Havada seks kokusu var

New York'un Amerika'dan farklı olduğu hep söylenir. New York her milletten insanın yaşadığı kocaman bir dünya şehri. Ama sonuçta bir Amerikan şehri. Cinselliğin cömertçe kullanıldığı Amerikan reklamlarının arkasına saklanan, Amerikan tutuculuğunun izlerini taşıyor. Geçenlerde televizyonda izlediğim bir belgeselde, bir İngiliz erkeği Amerikalı kadınların tutuculuğundan dert yanıyordu: "Biz İngiltere'de gece bir kadınla çıkarız, birbirimizden hoşlanırsak beraber oluruz, ertesi gün herkes kendi yoluna gider. Buradaki kadınlar, ilk buluşmada öpüşmem, beşinci buluşmadan önce sevişmem gibi kurallar geliştirmişler," diyordu. Avrupalılar da, kadın erkek ilişkilerini daha spontan, daha kuralsız yaşadıklarını iddia ediyorlar, çıplaklık konusunda daha rahat oldukları söylüyorlar.

Bütün bunları düşününce Alman arkadaşım Mario Kaiser'in sözleri New York'un durumunu çok güzel özetliyor: "There is a lot of sex in the air, but no real fuck!" demişti bir keresinde. Tercüme lafın tadını kaçıracak ama "Havada çok seks kokusu olsa da, gerçek seks yok," diyerek derdimi edeplice anlatmış olurum sanırım.

Uzun lafın kısası New York'ta seks, dünyanın başka şehirlerinden farklı yaşanmıyor. Ama herkesin fantezi hakkı sonuna kadar saklı. İsteyen, New York'a gelen kadınların uçaktan iner inmez bir zenci sevgili edindiğini düşünebilir. Tıpkı New Yorkluların da uzak ülkelerde yaşayan, erkeğin zevkinin kölesi olan kadınlarla ilgili fanteziler kurduğu gibi.

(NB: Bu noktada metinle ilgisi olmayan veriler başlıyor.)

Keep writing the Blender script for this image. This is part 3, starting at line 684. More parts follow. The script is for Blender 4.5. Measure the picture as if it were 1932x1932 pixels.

Yalnızca fantezi değil, atış da serbest. Bir haftalığına New York'a gelip de, birkaç Amerikalı kadının kalbini titretmeden memlekete dönmek olur mu! Bu fanteziler, bu mitler gerçekleri değiştirmiyor belki ama iyi ki de varlar. Aksi halde 'New York'ta seks' konulu bir yazı, yazanı da okuyanı da çok sıkardı.